GW: A lot of the pieces that I have read on the album they’re very thoughtful and they’re very in depth, I think it’s exciting to a lot of people in music journalism right now though that somebody is referencing Britpop in their music so I think that’s such an exciting thing for people that they tend to focus on that. I don’t have an issue with that I just think, I guess my opinion is that it misrepresents the album to only dwell on that because it feels to me at least seven or eight different things going on despite Britpop. Again, it’s not an ego thing, I wouldn’t want to miss sell this album to somebody.

TD: What are some of the other influences on the record that are perhaps being missed?

GW: I think the biggest influences have been Tony Visconti and Brian Eno and David Bowie and Iggy Pop. Visconti and Eno making Bowie records and you had Bowie living in Berlin with Iggy and they were making to me and to a lot of people who are die hard fans the most interesting records of their whole career, the most experimental and that was a period I really focused on once I wanted to glue everything together on this album. There were some holes on the album, it was developing a sonic identity, but it didn’t have that glue. To me I found the glue was the oddness or the weirdness. So the weirdness creeped in from Bowie’s Berlin period.

TD: Have you always been a fan of the ‘Berlin Trilogy’ or did you just get into it more recently?

GW: I’d always been a fan of it, but you know what’s funny? When you’re a musician or an artist you hear records like that and you say to yourself like ‘that’s so amazing they got to do that and go so off the rails’. From my own personal experiences you say to yourself as an artist ‘I wish I could be able to make a record like that or I wish things were the way they were so I could do something like that’. But you can’t and you just have to do it and have to be really strong about it and you have to not let anybody tell you different and you can make albums like that, but you also have to be open to receive that energy, you have to be open to experiment, try new things, have to be open to failure, you have to be accepting of all these things and this stuff in order to make compelling strange music, but I’d always been interested in the Berlin trilogy.

TD: Was there ever a point where you had to reel yourself back in from the weirdness, from being too experimental?

GW: I found that I actually had the opposite problem that it was so easy to fall into old habits in terms of songs structure and writing big choruses I’d gotten so good at that epic chorus thing withdrawing that from my repertoire was the hardest part. There were songs that didn’t make the album because the chorus was too big, it reminds me too much of what I used to do, it’s not finding anything new so I wanted to go way further. I’ve seen people complain about – and it doesn’t bother me – where the vocal sits on the record and that’s kind of fuzzed out and believe me that’s a compromise from where I wanted it. It was some murky sounding stuff a year ago.

TD: Do you think you’ll experiment even more on future solo releases?

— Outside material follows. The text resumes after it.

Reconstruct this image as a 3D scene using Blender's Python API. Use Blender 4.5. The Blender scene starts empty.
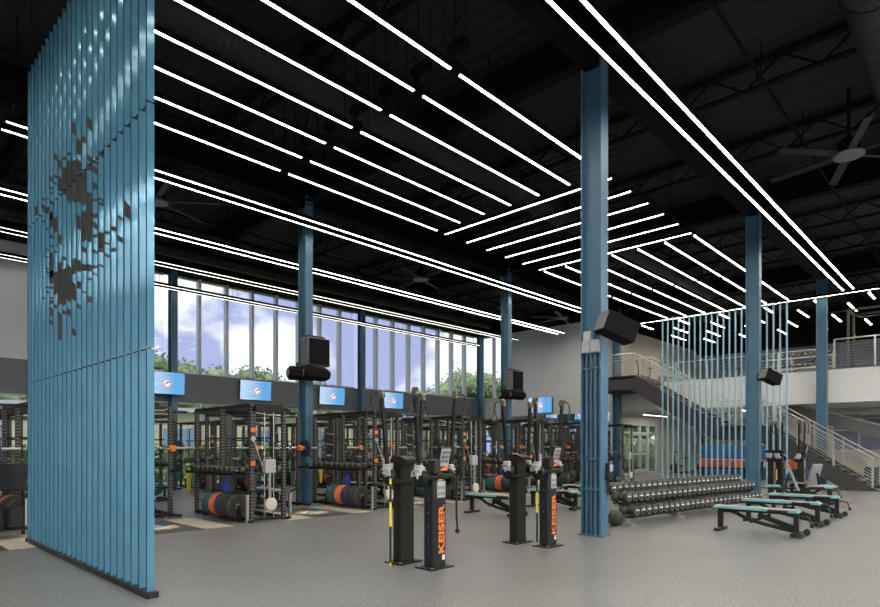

GW: Absolutely, I’m making music right now that feels already pretty different, but at the same time when you start putting out music more frequently and that’s your goal and making art more frequently and you’re not trapped in this situation where your kind of doomed to repeat this cycle of two years of tour, two years of making an album. Like basically putting a record out every three and a half years. I feel like right now I just have to keep making music. But I think having said that I’m going to push harder and experiment more on the next one, sometimes that can manifest itself in really different ways I’m looking at late 60s soul right now cause to me that’s something that’s new to me.

TD: You said in the album’s presser that your intention was “to make 100 percent uncompromised art using the least radio friendly instrument, the guitar”. Why was that so important to you?

GW: It was important to make something really uncompromising because I feel that I had made compromises and I wasn’t happy with the results so basically I was at a crossroads as a solo artist so it was ‘I walk away from this band there’s two options I can make what I want or I can make what other people make what they want me to make and then there’s almost like a third option I could make pop music which is what certain people want me to make and have that and work with hit makers and things like that’. So I was faced with this fork with this three way split and I decided to make what I wanted because it felt like it had been a really long time since I’d done that.

TD: Would you ever consider going down the pop route?

GW: Only if it was experimental and different. I feel like if I could learn something from doing that, cause arguably even David Bowie he had a period where he was making pop music and it was genius and experimental, it was maybe lost on people, like on commercial listeners, maybe they didn’t pick up on the experimental nature of what he was doing, but if you knew Bowie and what he was doing and were a fan it was experimental to you. I think nothing’s off the table. If I did make a pop record it would be because I wanted to and because it was on my terms and because I was working with who I wanted to work with.

 Hesitant Alien is out now through Warner, and he’ll be performing as part of the Soundwave 2015 line up.